Wednesday, June 8, 2011

Thoughts on my 15th anniversary in New Orleans

First Baptist New Orleans moved into the current church facility seven years ago this coming Sunday. The only place I ever worshiped longer than I have worshiped in our new facility is down at the old church on St. Charles and Napoleon. Together these two houses of worship have been my preaching point and pastoral assignment for 15 years.
These 15 years have been exhilarating and tumultuous. Relocation was itself a tremendous undertaking that required enormous financial and human resources. The emotional cost of relocation was perhaps its greatest price tag.
We had scarcely settled into the new facility—less than 15 months of occupancy—when Hurricane Katrina struck New Orleans, and our city, including our church neighborhood, was flooded and plunged into darkness. We returned to worship at the new facility seven weeks after the storm. We used a large generator to run the lights and fans until electrical power was restored to our facility three months later. We often worked from our kitchen tables until telephone and internet services were restored almost one year after the storm.
The annual hurricane season stirs up for many of us a host of unsettling memories. We lost our friends, our businesses, our homes, and our way of life in that terrible flood. We choked on the dust from ten thousand demolitions and gagged on the rancor of rotten meat from every freezer at the curb. We sank exhausted into borrowed beds week after week, commuted a hundred miles to work and school, and led and fed waves of volunteers who donned hazmat suits and helped us clean up the awful mess.
We set up structures and initiatives in the wake of Katrina that endured for the years of clean-up but are rendered obsolete by progress. We transitioned from normal to chaos to disaster relief to clean-up to rebuild. And now we are transitioning again to an emerging new normal.
This emerging era in New Orleans is what I want to talk about today. I want to do so using a metaphor that I often used after the storm—the open door. Before Katrina all the doors were closed. After Katrina, all the doors were open.
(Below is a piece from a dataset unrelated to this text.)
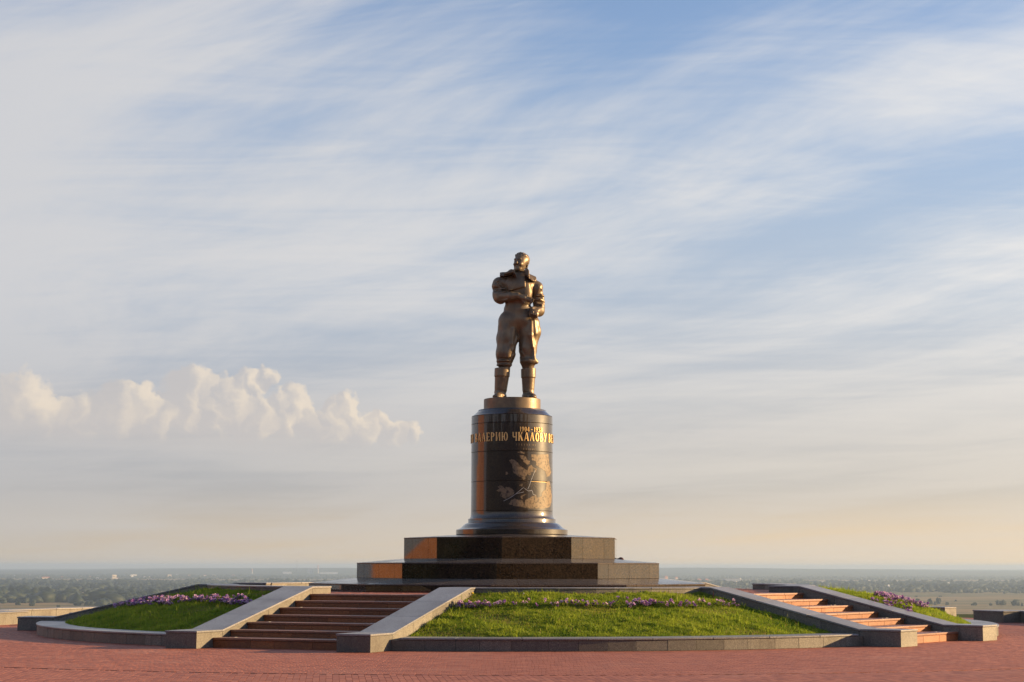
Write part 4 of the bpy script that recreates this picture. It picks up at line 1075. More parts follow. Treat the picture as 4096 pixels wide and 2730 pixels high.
def hair_mesh():
    s = SDF((-10, -220, 2230), (340, 230, 2610), 6.0)
    fx, fy = -math.sin(rad(22)), -math.cos(rad(22)); rx, ry = math.cos(rad(22)), -math.sin(rad(22))
    def H(r_, f_, z_): return (150 + rx * r_ + fx * f_, 0 + ry * r_ + fy * f_, z_)
    s.ell((172, 26, 2440), (124, 144, 121), 0, (0, 0, -30))
    for q, top in ((-66, 2506), (-34, 2528), (2, 2536), (40, 2526), (76, 2496)):        # locks combed back from the brow
        s.cone(H(q, 70, top - 20), H(q * 1.05, 34, top + 4), 15, 24, 14); s.cone(H(q * 1.05, 34, top + 4), H(q, -40, top + 4), 24, 24, 14)
    s.cone(H(70, -84, 2420), H(50, -84, 2320), 46, 40, 24); s.cone(H(-20, -100, 2420), H(-10, -90, 2310), 46, 44, 24)
    def cut(X, Y, Z):
        f = (X - 150) * fx + Y * fy                               # keep the face clear below the hairline
        lim = -28 + np.clip((Z - 2400) * 0.55, 0, 40) + np.clip((Z - 2468) * 3.2, 0, 140)
        return f - lim
    sl, g = s.win((-100, -400, 2000), (500, 400, 2700)); s.F[sl] = np.maximum(s.F[sl], cut(*g).astype(np.float32))
    s.add(lambda X, Y, Z: 3.0 * np.sin(((X - 150) * rx + Y * ry) * 0.16 + Z * 0.05), (-10, -200, 2240), (340, 230, 2600), 0, 'd', 0)
    s.F[:, :, 0] = 20
    return s.mesh('hair', 1)
rx_, ry_ = math.cos(rad(22)), -math.sin(rad(22))
link_mesh('hair', hair_mesh(), BRONZE, statue)
def boot(left):
    s = SDF((-380, -300, -20) if left else (120, -300, -20), (0, 220, 600) if left else (460, 220, 600), 7.0)
    if left:
        top, bot, toe = (-176, -20, 400), (-207, -5, 70), (-262, -175, 34)
        cu0, cu1, r0, r1, rc_ = (-168, -22, 545), (-176, -20, 392), 124, 100, 133
    else:
        top, bot, toe = (278, 30, 385), (276, 35, 60), (352, -140, 34)
        cu0, cu1, r0, r1, rc_ = (277, 30, 538), (278, 30, 378), 117, 95, 127
    s.cone(bot, top, r1, r0, 0, .95)
    def cuff(X, Y, Z):
        t = (Z - cu1[2]) / (cu0[2] - cu1[2]); cx_ = cu1[0] + (cu0[0] - cu1[0]) * t; cy_ = cu1[1]
        r = np.sqrt((X - cx_) ** 2 + ((Y - cy_) / .95) ** 2)
        return np.maximum(r - (rc_ + 2 * t), np.maximum(cu1[2] - Z, Z - cu0[2] - 0.06 * (X - cx_)))
    s.add(cuff, (cu1[0] - rc_, -200, cu1[2]), (cu1[0] + rc_, 200, cu0[2]), 3)
    s.ell((bot[0], bot[1] - 10, 46), (102, 112, 62), 30)
    s.cone((bot[0], bot[1] - 30, 48), toe, 78, 52, 30)
    s.ell((toe[0], toe[1], 34), (70, 80, 46), 30)
    s.add(lambda X, Y, Z: -5 * np.sin(Z * 0.06 + X * 0.02) * np.clip((200 - Z) / 100, 0, 1), (-400, -300, 30), (460, 220, 220), 0, 'd', 0)
    sl, (X, Y, Z) = s.win((-500, -500, -100), (600, 500, 700)); s.F[sl] = np.maximum(s.F[sl], (4 - Z) + 0 * X + 0 * Y)
    return s.mesh('boot', 1)
link_mesh('boot', boot(True), BRONZE, statue); link_mesh('boot', boot(False), BRONZE, statue)
lathe('foot_disc', [(0.781, 5.968 - STZ), (0.785, 5.975 - STZ), (0.783, 6.262 - STZ), (0.775, 6.27 - STZ), (0.76, 0.002)], BRONZE, statue)

# ------------------------------------------------------------------ low walls round the terrace
def ring_wall(a0, a1, r0, r1, h, label, pier=None):
    wl = empty('boundary_wall'); tag(wl, label, 'wall', 'low granite walls round the terrace')
    n = max(2, int(round(abs(a1 - a0) * r0 / 1.1)))
    for i in range(n):
        p, q = a0 + (a1 - a0) * i / n, a0 + (a1 - a0) * (i + 1) / n
        arc_block('facing_stone', r0, r1, p + 0.0002, q - 0.0002, -0.02, h - 0.046, GREY, wl, 1, 0.004)
        arc_block('cap_slab', r0 - 0.018, r1 + 0.018, p + 0.0001, q - 0.0001, h - 0.042, h, GREYCAP, wl, 1, 0.009)
    if pier:
        for p0, p1, ra, rb in pier:
            arc_block('pier', ra, rb, p0, p1, -0.02, h - 0.046, GREY, wl, 1, 0.004)
            arc_block('pier_cap', ra - 0.02, rb + 0.02, p0 - 0.0012, p1 + 0.0012, h - 0.042, h + 0.002, GREYCAP, wl, 1, 0.009)
ring_wall(rad(-158), rad(-106), 16.25, 16.85, 0.37, 'pale sunlit low wall across the far left edge of the terrace', [(rad(-107), rad(-97), 15.0, 16.9)])
ring_wall(rad(100), rad(113), 17.05, 17.65, 0.36, 'low wall block at the right edge, beside the gap in the wall', [(rad(112.4), rad(117.3), 16.4, 17.6)])
ring_wall(rad(127.6), rad(158), 18.45, 19.05, 0.36, 'dark low wall behind the bright lawn beyond the sunlit steps')

# ------------------------------------------------------------------ petunias
def blossom_mesh():
    V = [(0, 0, -0.018)]; F = []
    for k in range(10):
        a = k * math.pi / 5; r = 0.046 if k % 2 == 0 else 0.036
        V.append((0.014 * math.cos(a), 0.014 * math.sin(a), 0.0)); V.append((r * math.cos(a), r * math.sin(a), 0.010 + (0.006 if k % 2 else -0.004)))
    for k in range(10):
        i0, o0 = 1 + 2 * k, 2 + 2 * k; i1, o1 = 1 + 2 * ((k + 1) % 10), 2 + 2 * ((k + 1) % 10)
        F.append((0, i0, i1)); F.append((i0, o0, o1)); F.append((i0, o1, i1))
    V.append((0, 0, -0.055)); b = len(V) - 1
    for k in range(0, 10, 2): F.append((1 + 2 * ((k + 2) % 10), 1 + 2 * k, b))
    return np_mesh('blossom', np.array(V), np.array(F), np.array([(0.0 if i % 3 == 0 else 1.0) for i in range(30)] + [0.5] * 5))
def petal_mat(name, c, c2):
    m, t, b = new_mat(name)
    a = t.new('ShaderNodeAttribute', attribute_name='tint'); r = orand(t)
    cc = t.mix(t.sstep(r, 0.2, 0.8), c, c2); cc = t.mix(a.outputs['Fac'], (0.10, 0.03, 0.12), cc)
    t.link(cc, b.inputs['Base Color']); b.inputs['Roughness'].default_value = 0.6; b.inputs['Specular IOR Level'].default_value = 0.2
    tr = t.new('ShaderNodeBsdfTranslucent'); t.link(cc, tr.inputs[0]); mx = t.new('ShaderNodeMixShader'); mx.inputs[0].default_value = 0.3
    t.link(b.outputs[0], mx.inputs[1]); t.link(tr.outputs[0], mx.inputs[2]); t.link(mx.outputs[0], t.n['Material Output'].inputs[0])
    return m
PETAL = petal_mat('petunia_petal', (0.32, 0.14, 0.40), (0.70, 0.46, 0.64))
BL = blossom_mesh(); BL.materials.append(PETAL)
def foliage_mesh(seed, n=44, rad_=0.13, hgt=0.12):
    rng = np.random.default_rng(seed); V = []; F = []; tint = []
    for i in range(n):
        a = rng.uniform(0, 6.283); r = rng.uniform(0.0, rad_); z = rng.uniform(0.01, hgt); c = np.array([r * math.cos(a), r * math.sin(a), z])
        d = np.array([math.cos(a), math.sin(a), rng.uniform(-0.1, 0.9)]); d /= np.linalg.norm(d); s_ = np.cross(d, [0, 0, 1]); s_ /= np.linalg.norm(s_) + 1e-6
        L = rng.uniform(0.03, 0.055); W = L * 0.36; b = len(V)
        V += [c, c + d * L * .5 + s_ * W, c + d * L + np.array([0, 0, -0.008]), c + d * L * .5 - s_ * W]; F += [(b, b + 1, b + 2), (b, b + 2, b + 3)]; tint += [rng.random()] * 2
    # stems
    for i in range(6):
        a = rng.uniform(0, 6.283); b = len(V); p = np.array([math.cos(a), math.sin(a), 0]) * rad_ * 0.6
        V += [(-0.002, 0, -0.01), (0.002, 0, -0.01), tuple(p + np.array([0.002, 0, hgt]))]; F.append((b, b + 1, b + 2)); tint.append(0.3)
    me = np_mesh('foliage', np.array(V, float), np.array(F), np.array(tint)); me.materials.append(LEAFG); return me
FOL = [foliage_mesh(20 + i) for i in range(5)]
def petunia(r, az, label, group, nb, rng, spread=0.085, hh=0.11):
    ab = ('A', 'L') if az < TH['L'] else ('L', 'R') if az < TH['R'] else ('R', 'D')
    x, y = r * math.sin(az), -r * math.cos(az); z = float(slope_xy(np.array([x]), np.array([y]), ab)[0])
    p = empty('petunia_plant', (x, y, z), rng.uniform(0, 6.28)); tag(p, label, 'flower', group)
    link_mesh('foliage', rng.choice(FOL), None, p)
    for k in range(nb):
        o = link_mesh('blossom', BL, None, p)
        a = rng.uniform(0, 6.283); q = spread * math.sqrt(rng.random())
        o.location = (q * math.cos(a), q * math.sin(a), hh + rng.uniform(-0.045, 0.055)); sc = rng.uniform(0.65, 1.05); o.scale = (sc, sc, sc)
        o.rotation_euler = (rng.uniform(0.2, 1.2), rng.uniform(-0.5, 0.5), rng.uniform(0, 6.28))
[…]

The crisis opened all doors. Some of those doors are closed now that the emergency is past and life is returning to normal.
Rev. 3:7-13: “To the angel of the church in Philadelphia write:
These are the words of him who is holy and true, who holds the key of David. What he opens no one can shut, and what he shuts no one can open. 8 I know your deeds. See, I have placed before you an open door that no one can shut. I know that you have little strength, yet you have kept my word and have not denied my name.